Es real que hay obstáculos y apuestas por el fracaso de su Gobierno, pero quejarse por eso, victimizarse, como hace el presidente, es una excusa para tapar un liderazgo errático y unas incapacidades gerenciales que se ven en los problemas para mantener a su equipo, trazar rutas claras de trabajo y sumar voluntades. Aun así, se debe reconocer al presidente que puso al país a discutir asuntos de fondo aplazados: con la accidentada reforma laboral, que resucitó con la amenaza de una consulta sobre la mesa, devolvió a los trabajadores algunos de los derechos perdidos. Sacó en el Congreso la reforma pensional que sigue pendiente de trámite constitucional y empujó la creación de una jurisdicción agraria de cuya implementación poco se sabe. Algo bueno es también tener a personas diversas en los cargos de poder. Algunos más capaces, otros menos, pero eso aporta nuevas miradas, otros conocimientos que vienen de terreno, de la realidad. Al presidente se le salen con frecuencia el racismo y la misoginia, pero algunos de sus proyectos han buscado aportar en igualdad.
En este último año, en plena campaña, poco va a cambiar en el estilo presidencial. Seguirá peleando desde su cuenta de X, se seguirá rodeando de personajes cuestionados, sacará a quien lo cuestione, llegará tarde o no llegará a eventos importantes, denunciará conspiraciones y golpes, mientras intenta sacar en el Congreso o por decreto la reforma a la salud, la bandera que agita desde el primer día sin que se vea mejora alguna para los pacientes.

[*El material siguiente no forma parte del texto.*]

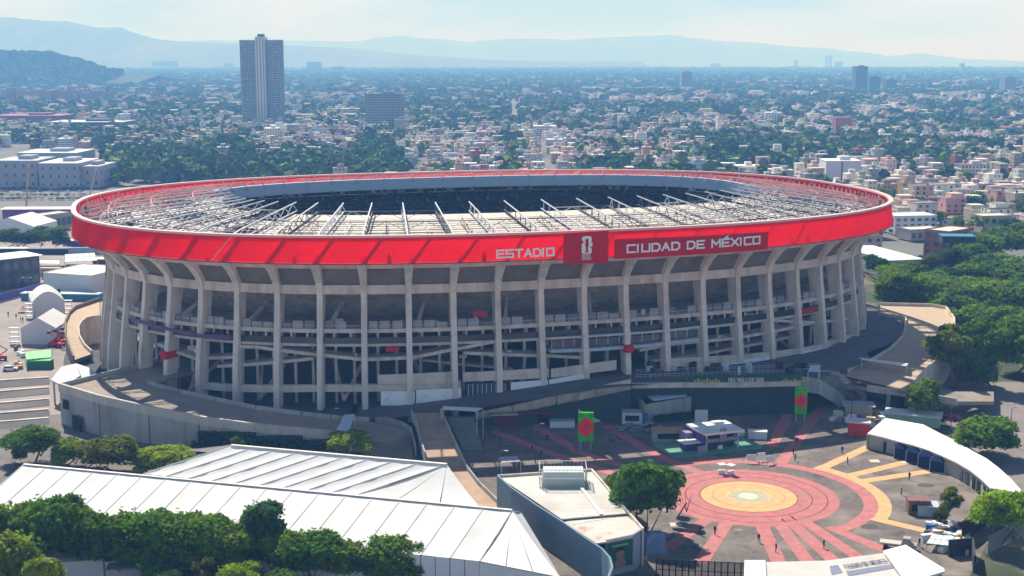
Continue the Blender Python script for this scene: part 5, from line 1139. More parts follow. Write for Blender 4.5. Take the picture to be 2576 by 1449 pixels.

La crisis de la salud no comenzó en este Gobierno, aunque sí estalló de manera crítica ahora y no hay gerente que tome decisiones urgentes. Los ciudadanos pagan los platos rotos.
Es mejor no esperar mucho de lo que resta de Gobierno, pero todo puede pasar porque si hay algo que tiene el presidente es su capacidad para generar olas, ruidos y para poner el foco en los temas que él quiere. Tiene además a un tercio de los ciudadanos que lo siguen respaldando. No es poco. Ojalá usara ese poder en bien de la gente que confió en un cambio.